I found a pleasant surprise. While truly about her hike on the Pacific Crest Trail (a mountain top trail from Mexico to Canada, which Strayed hikes for most of California and all of Oregon), it's also a completely cathartic experience for both writer and reader. Strayed goes on the hike because her mother dies, her siblings scatter, and her marriage dissolves within just a few years. She starts to veer off the path she imagined for her life and needs a new path to walk, so even though she's not an experienced hiker, she decides almost on a whim to do this thing. She encounters every expected but not truly imagined obstacle: bears, lack of water, losing five toenails, rain, snow, heat, and just plain pain. She also meets generous and loving strangers and real characters in unexpected ways and places. All the while Strayed journals and retells her experiences, memories of her mother, self abuse, and self love, hence the subtitle.
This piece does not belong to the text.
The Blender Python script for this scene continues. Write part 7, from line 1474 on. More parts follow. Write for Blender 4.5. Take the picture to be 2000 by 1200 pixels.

The remarkable transparency Strayed displays in her story reminds me of, my favorite, Anne Lamott, but also of Eat, Pray, Love. She simply doesn't back down from anything, both in the wilderness and in her self-exploration. It's endearing rather than off-putting, reminding me of how broken we all are, how close to the brink we could all be if we lost those people most dear to us, the ones who ground us and make us who we are. This seems to be a trend in both books and blogs, as I read Jen Hatmaker and Glennon Doyle and Rachel Held Evans admit over and over again that they don't know what they're doing as women, mothers, humans, but they are just putting it out there so that everyone else can admit the same thing. I can't hike the PCT (I would literally die) but I can be brave like all these women, Strayed included, and be a truth teller, admit that I would be even more of a mess than I am without this huge tribe that is holding me together. For Strayed, her tribe changes both on the trail and after, but she finds one, and find herself within it.